Cependant, pandémie oblige et le début de l’année 2021 n’est pas propice au voyage physique. L’intention de travailler sur un territoire étranger et précisément sur Las Vegas n’en demeure pas moins présente. Figure de proue du postmodernisme, elle est devenue un élément incontournable de la culture américaine de la fin du XXème siècle et nombreux sont les auteurs et réalisateurs à avoir posé leur regard sur la ville qui ne s’éteint jamais. En débutant notre analyse, nous nous sommes rendu compte que Las Vegas était un monde en elle-même, chargée d’un imaginaire très fort qu’il nous fallait décortiquer fragment par fragment. S’il est un peu prétentieux de parler de mythes pour une ville qui n’aime pas se prendre au sérieux, nous parlerons ici d’images pour définir les entités qui façonnent le monde de Las Vegas. Largement véhiculée au cinéma, dans la littérature ou encore la photographie, Las Vegas fait partie de ces villes que l’on peut s’approprier sans y être allé grâce à ses images très fortes qu’elle a su projeter dans le monde entier. Ces images sont donc devenus des clés d’entrées afin d’appréhender cette création d’individus résolument modernes.

Partant de cette posture d’un monde liberticide à venir, il devient intéressant de questionner le patrimoine hyper moderne de Las Vegas pour réfléchir à des lieux de délivrance, des lieux dans lesquels l’Homme peut venir relaxer sa frustration d’Homo-Ecologicus. Des lieux de respiration brute voués à la création d’ambiances enivrantes, sensationnelles et libératrices. Des lieux qui viennent questionner notre rapport au fantasme dans des villes de plus en plus “smart”.

Le Vegasrama se propose comme l’un de ces lieux, un lieu d’expérience : celui d’un retour à une forme d’exubérance dans un cadre culturel et mémoriel. La ville écologique ne laissant plus de place à l’instantané où au fantasme, ce lieu est l’occasion de commémorer une époque passée faite de flashs et d’images.

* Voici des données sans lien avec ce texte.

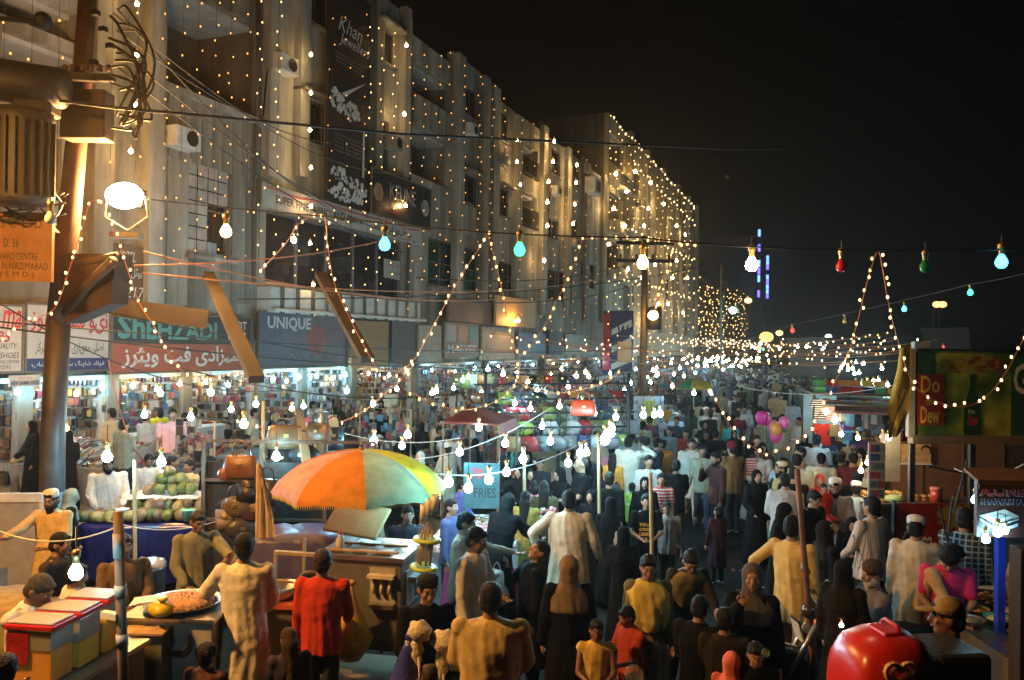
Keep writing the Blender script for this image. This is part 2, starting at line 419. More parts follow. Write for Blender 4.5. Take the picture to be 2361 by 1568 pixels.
# C: tower with bay, the tall banner and the shop showroom floor
opsC = [rect(683, 212, 315, 748), rect(700, -60, 38, 755), rect(868, 50, 130, 905), rect(856, 262, 400, 893), (Y[600]+.25, Y[945]-.6, F(600, 655)[1], F(600, 478)[1])]
Cb = shell('apartment_block', Y[600], Y[945]-.002, ZT, 'warm-lit tower of flats above the glazed showroom with the banner', ops=opsC, m=conc2)
window(Cb, opsC[0], hood=True); window(Cb, opsC[1]); window(Cb, opsC[2], hood=True); window(Cb, opsC[3])
for xx in (600, 672, 850, 915): MB().b2((FX+.003, Yx(xx), F(xx, 405)[1]), (FX+.28, Yx(xx)+.45, ZT+(.1 if xx > 800 else 0))).build('pilaster', conc2, Cb)
yy0, yy1, zz0, zz1 = opsC[4]
w_ = MB()
n = 5
for k in range(n+1): t = yy0+(yy1-yy0)*k/n; w_.b2((FX-.2, t-.05, zz0), (FX-.1, t+.05, zz1))
w_.b2((FX-.2, yy0, zz1-.08), (FX-.09, yy1, zz1)); w_.b2((FX-.2, yy0, zz0), (FX-.09, yy1, zz0+.1))
w_ = w_.build('showroom_window', mat('aluminium_frame', (.3, .28, .3), .4, .6, bump=0), Cb)
for k in range(n): t = yy0+(yy1-yy0)*k/n; MB().b2((FX-.17, t+.052, zz0+.1), (FX-.16, t+(yy1-yy0)/n-.052, zz1-.08)).build('pane', mat('smoked_glass', (.05, .05, .06), .05, var=0, bump=0, alpha=.45), w_)
# showroom inside: boxes, shelving and one lamp
for k in range(16):
    t = random.uniform(yy0+.4, yy1-.4); s_ = random.uniform(.25, .6)
    MB().box((FX-random.uniform(.6, 1.8), t, zz0+s_/2+random.choice([0, 0, .5, .8])), (s_, s_, s_)).build('stored_box', 'paint', Cb, color=random.choice(cols))
MB().b2((FX-2.6, yy0, zz0), (FX-2.5, yy1, zz1)).build('showroom_back_wall', mat('showroom_wall', (.12, .12, .13), .8), Cb)
MB().b2((FX+.01, Y[600]-.1, ZL0), (FX+.5, Y[945], ZL1)).build('ledge', white, Cb)
for k in range(12):
    t = Y[600]+(Y[945]-Y[600])*(k+.5)/12; MB().b2((FX+.503, t-.06, ZL0-.02), (FX+.56, t+.06, ZL1+.03)).build('bracket', conc, Cb)
MB().tube([(FX+.75, Y[600]-.2, ZL0+.06), (FX+.75, Y[945], ZL0+.06)], .05, 8).build('drain_pipe', white, Cb)

# D: pilastered block with stepped parapet
opsD = [rect(950, 285, 400, 1036), rect(950, 135, 208, 1036), rect(1073, 195, 262, 1098), rect(1065, 395, 462, 1098), rect(1150, 250, 318, 1172), rect(1145, 427, 492, 1172),
        rect(988, 545, 655, 1105), rect(1148, 600, 665, 1192)]
D = shell('apartment_block', Y[945], Y[1200]-.002, F(1045, 150)[1], 'pilastered grey flats with stepped parapet right of the banner tower', ops=opsD, m=conc2)
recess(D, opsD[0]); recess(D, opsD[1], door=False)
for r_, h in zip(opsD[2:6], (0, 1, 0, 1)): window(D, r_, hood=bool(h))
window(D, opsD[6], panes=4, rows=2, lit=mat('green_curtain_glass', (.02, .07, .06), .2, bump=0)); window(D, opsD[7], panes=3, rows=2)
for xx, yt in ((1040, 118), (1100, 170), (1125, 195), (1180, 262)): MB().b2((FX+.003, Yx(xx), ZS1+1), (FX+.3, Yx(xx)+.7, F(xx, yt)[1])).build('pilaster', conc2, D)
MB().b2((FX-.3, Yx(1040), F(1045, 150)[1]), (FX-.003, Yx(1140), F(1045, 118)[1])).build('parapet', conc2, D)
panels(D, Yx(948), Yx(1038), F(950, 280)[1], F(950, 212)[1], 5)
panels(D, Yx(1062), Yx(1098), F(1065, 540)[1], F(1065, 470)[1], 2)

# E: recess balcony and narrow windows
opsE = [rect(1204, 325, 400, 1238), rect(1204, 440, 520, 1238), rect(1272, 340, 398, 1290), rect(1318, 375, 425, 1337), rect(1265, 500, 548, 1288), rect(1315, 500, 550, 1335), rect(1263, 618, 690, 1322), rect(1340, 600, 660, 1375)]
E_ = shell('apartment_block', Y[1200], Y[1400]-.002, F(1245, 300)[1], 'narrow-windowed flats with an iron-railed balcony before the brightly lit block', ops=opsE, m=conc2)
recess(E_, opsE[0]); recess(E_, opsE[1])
for r_ in opsE[2:]: window(E_, r_, panes=2, hood=False)
for xx, yt in ((1243, 292), (1300, 330), (1345, 372), (1385, 400)): MB().b2((FX+.003, Yx(xx), ZS1+1), (FX+.25, Yx(xx)+.8, F(1245, 296)[1]+random.uniform(0, .6))).build('pilaster', conc2, E_)
for r_ in opsE[:2]:
    g = MB(); y0, y1, z0, z1 = r_
    for k in range(16): t = y0+(y1-y0)*k/15; g.tube([(FX+.1, t, z0), (FX+.1, t, z0+1)], .02, 4)
    g.tube([(FX+.1, y0, z0+1), (FX+.1, y1, z0+1)], .03, 4); g.tube([(FX+.1, y0, z0+.1), (FX+.1, y1, z0+.1)], .03, 4); g.build('balcony_railing', 'iron', E_)

# G: tall bright block covered in bulbs
ZG = F(1405, 262)[1]
opsG = []
for (xa, yt, yb, xb) in ((1462, 385, 425, 1476), (1450, 480, 522, 1462), (1486, 500, 560, 1496), (1508, 555, 600, 1518), (1400, 550, 640, 1430), (1528, 470, 520, 1538), (1490, 640, 690, 1504), (1450, 650, 700, 1466), (1530, 640, 690, 1545), (1556, 560, 610, 1566), (1575, 600, 650, 1585)): opsG.append(rect(xa, yt, yb, xb))
opsG += [rect(1405, 300, 370, 1436), rect(1405, 440, 510, 1436)]
G_ = shell('apartment_block', Y[1400], Y[1605], ZG, 'tallest pale block hung all over with bright light bulbs', ops=opsG, m=mat('cream_plaster', (.5, .44, .32), .85, var=.35, scale=1, streak=True, bump=.2), deep=10)
for r_ in opsG[:-2]: window(G_, r_)
for r_ in opsG[-2:]: recess(G_, r_, depth=2)
for xx in (1440, 1480, 1520, 1555, 1580, 1600): MB().b2((FX+.003, Yx(xx), 5), (FX+.5, Yx(xx)+.9, ZG)).build('pilaster', conc2, G_)
for z_ in (8.5, 12, 15.5): MB().b2((FX+.004, Y[1400]+.3, z_), (FX+.9, Yx(1445), z_+.9)).build('balcony_parapet', conc2, G_)
# projecting side block on the roof line seen dark behind E
r = empty('rooftop_block', (0, 0, 0)); tag(r, 'dark blank-walled block rising behind the narrow-windowed flats', 'building')
MB().b2((FX-9, Y[1240]+3, F(1240, 340)[1]), (FX-2.2, Y[1400]-.3, F(1230, 258)[1]-.2)).build('wall', concd, r)
# air conditioner
for (x_, y_, X_) in ((1368, 430, FX+.5),):
    a = empty('air_conditioner', at_x(x_, y_, X_)); tag(a, 'white window air conditioner jutting from flats beside the bulb-covered block', 'air conditioner')
    MB().box((0, 0, 0), (.7, 1.6, 1.05)).build('casing', white, a, bevel=.03); MB().box((.36, .1, 0), (.02, .8, .7)).build('grille', 'iron', a)
# far blocks with curtains of light
fb = mat('distant_plaster', (.2, .17, .13), .9, var=.3, scale=.3); fbd = mat('distant_unlit_plaster', (.025, .02, .018), .9, var=.3, scale=.3)  # second plaster is near black: the lack of light is in its colour
for i, (Xf, xa, xb, yt, lb) in enumerate(((FX, 1607, 1668, 640, 'low distant block draped with amber light curtains'), (FX, 1672, 1722, 655, 'furthest block on the left side with light curtains'))):
    r = empty('distant_building'); tag(r, lb, 'building'); a, b = Yx(xa, Xf), Yx(xb, Xf); z = F(xa, yt, Xf)[1]
    MB().b2((Xf-8, a+1, 0), (Xf, b, z)).build('wall', fb, r)
    for k in range(4):
        for j in range(3):
            t = a+3+(b-a-5)*k/4; MB().b2((Xf+.01, t, 3.5+j*3.2), (Xf+.05, t+1.4, 5.3+j*3.2)).build('window', 'glass', r)
    MB().b2((Xf-8, a+1, z), (Xf+.2, b, z+.5)).build('parapet', fb, r)
# dark far buildings across the end and right
for i, (x0, x1, yt, yb, d, lb) in enumerate(((1560, 1760, 545, 800, 190, 'barely visible dark tower block far beyond the street end'), (2235, 2345, 765, 830, 70, 'dark low building behind the green billboard'), (1905, 2110, 790, 850, 60, 'unlit single-storey roof beyond the right-hand stalls'))):
    a = at_d(x0, yb, d); b = at_d(x1, yb, d); t = at_d(x0, yt, d)
    r = empty('distant_building', ((a+b)/2).to_tuple()[:2] + (0,), YAW); tag(r, lb, 'building')
    W_ = (b-a).length
    MB().b2((-W_/2, 0, 0), (W_/2, 8, t.z)).build('wall', fbd, r)
    MB().b2((-W_/2-.2, -.2, t.z), (W_/2+.2, 8.2, t.z+.4)).build('parapet', fbd, r)
    for k in range(5): MB().b2((-W_/2+W_*(k+.3)/5, -.03, t.z*.55), (-W_/2+W_*(k+.7)/5, .02, t.z*.8)).build('window', 'glass', r)

# ---- shops below: open fronts between piers, raised floor at .5
shopw = mat('shop_white_wall', (.45, .44, .4), .7, var=.2, scale=3, bump=.1)
tube_w = emat('tube_light', (.62, .88, 1), 85); tube_y = emat('shop_lamp_warm', (1, .74, .42), 50)
shops = [(-140, 55, 'cool', 'shoe shop at the far left under the red-lettered white sign', 'shoes'), (62, 250, 'cool', 'bright shoe shop under the white and blue Urdu sign', 'shoes'), (262, 425, 'warm', 'warm-lit shoe shop under the orange sign', 'bangles'), (432, 585, 'warm', 'slipper shop under the right end of the orange sign', 'shoes'),
         (600, 690, 'cool', 'bangle shop lined with coloured rings under the left of the blue sign', 'bangles'), (700, 800, 'cool', 'brilliant white clock and watch shop under the blue sign', 'clocks'), (815, 950, 'warm', 'sandal shop with crowded wall racks right of the blue sign', 'shoes'),
         (960, 1110, 'cool', 'handbag shop below the sepia poster sign', 'bags'), (1120, 1240, 'cool', 'bag shop past the sepia poster sign', 'bags'), (1255, 1340, 'warm', 'cloth shop below the striped hoarding', 'bangles'), (1355, 1470, 'cool', 'small far shop near the second street pole', 'bags'), (1485, 1600, 'warm', 'last lit shop under the bulb-covered block', 'bags')]
GC = {'shoes': [(.03, .02, .02), (.12, .06, .03), (.25, .12, .06), (.4, .3, .2), (.35, .05, .06), (.5, .45, .4), (.08, .08, .1), (.5, .35, .1)],
      'bangles': [(.35, .07, .06), (.4, .25, .08), (.08, .22, .2), (.1, .2, .35), (.25, .07, .18), (.5, .45, .38), (.06, .06, .06), (.4, .18, .08)],
      'clocks': [(.75, .73, .7), (.6, .5, .3), (.05, .05, .05), (.5, .5, .55)],
      'bags': [(.05, .03, .03), (.3, .1, .05), (.5, .35, .2), (.15, .15, .2), (.5, .08, .1), (.6, .55, .45), (.1, .25, .35)]}
gm = {}
def gmat(k):
    if k not in gm: gm[k] = [mat('goods_%s_%s' % (k, 'abcdefgh'[i]), tuple(v*.6 for v in c), .3, var=.25, scale=12, bump=.15) for i, c in enumerate(GC[k])]
    return gm[k]
for xa, xb, kind, lb, gk in shops:
    X = FX; a, b = Yx(xa), Yx(xb); r = empty('shop', (X, (a+b)/2, .5)); tag(r, lb, 'shop')
    h = ZS0-.5; W_ = (b-a)/2
    MB().b2((-3.1, -W_, 0), (-3.0, W_, h)).build('back_wall', shopw, r)
    MB().b2((-3, -W_, 0), (.1, -W_+.12, h)).build('side_wall', shopw, r); MB().b2((-3, W_-.12, 0), (.1, W_, h)).build('side_wall', shopw, r)
    MB().b2((-3, -W_+.12, h-.1), (.12, W_-.12, h)).build('ceiling', shopw, r)
    MB().b2((-3, -W_+.12, -.0), (0, W_-.12, .03)).build('floor', pave, r)
    for k in range(3):
        y = -W_+2*W_*(k+.5)/3
        MB().b2((-1.6+.5*(k % 2), y-.5, h-.17), (-1.55+.5*(k % 2), y+.5, h-.12)).build('tube_lamp', tube_w if kind == 'cool' or k == 1 else tube_y, r)
        bulb((X+.35, a+(b-a)*(k+.4)/3, ZS0-.25-.1*(k % 2)), 'cool' if (kind == 'cool') ^ (k == 1) else 'warm', 1.1, 'bare bulb at the shop fronts under the signs', 'bulbs along the shop fronts', cord=.06)
    # shelves and goods on the back and side walls
    sh = MB(); rows = 9; gms = gmat(gk)
    for j in range(rows): sh.b2((-3, -W_+.13, .4+j*.27), (-2.72, W_-.13, .42+j*.27))
    sh.build('shelf', white if int(xa) % 3 == 0 else 'dwood', r)
    g = MB(); rnd = random.Random(xa)
    for j in range(rows):
        y = -W_+.2
        while y < W_-.3:
            g.cur = rnd.randrange(len(gms)); s_ = rnd.uniform(.05, .12); hh = rnd.uniform(.06, .21)
            if gk == 'clocks': g.lathe([(.001, -.02), (s_*.7, -.02), (s_*.7, .02), (.001, .02)], (-2.7, y+s_/2, .55+j*.27), 10, Matrix.Rotation(PI/2, 3, 'Y'))
            else: g.box((-2.84, y+s_/2, .42+j*.27+hh/2+rnd.uniform(-.05, .07)), (.2, s_, hh), rnd.uniform(-.8, .8))
            y += s_+rnd.uniform(.0, .025)
    for sgn in (-1, 1):
        for j in range(11):
            for k in range(21):
                g.cur = rnd.randrange(len(gms)); g.box((-2.7+k*.13, sgn*(W_-.2), .4+j*.23), (rnd.uniform(.06, .12), .07, rnd.uniform(.1, .22)), rnd.uniform(-.5, .5))
    # hanging fringe of goods at the shop mouth
    for k in range(int(2*W_/.17)):
        if rnd.random() < .25: continue
        for j in range(rnd.randint(1, 5)):
            g.cur = rnd.randrange(len(gms)); g.box((.05+rnd.uniform(-.1, .1), -W_+.15+k*.17, h-.35-j*.2), (.09, .1, .15), rnd.uniform(-1, 1))
    g.build('shop_goods', gms, r, kind='stuff')
    MB().b2((-.6, -W_+.3, .03), (-.05, W_*.4, .95)).build('counter', 'paint', r, color=(.4, .42, .42), bevel=.02)
    pr = MB(); pr.b2((0.002, -W_-.25, 0), (.2, -W_+.05, h)); pr.build('pier', conc, r)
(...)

Parce que cela peut paraître contraire aux ambitions écologiques actuelles de construire un tel édifice qui semblerait à première vu singer Las Vegas, ce musée légitime sa présence dans la ville de demain en s’impliquant dans un processus de recherche d’une sobriété écologique : le recyclage. Pour ce faire, il s’articule autour d’un procédé constructif simple :  celui du gabion, un cube grillagé de 1m de côté dans lequel peuvent être déposés des gravats de matériaux. Rempli de déchets inertes issus de la construction comme des gravats de béton ou des terres excavées, le gabion se manifeste comme une brique sans liant que l’on peut venir agencer d’une manière très archaïque.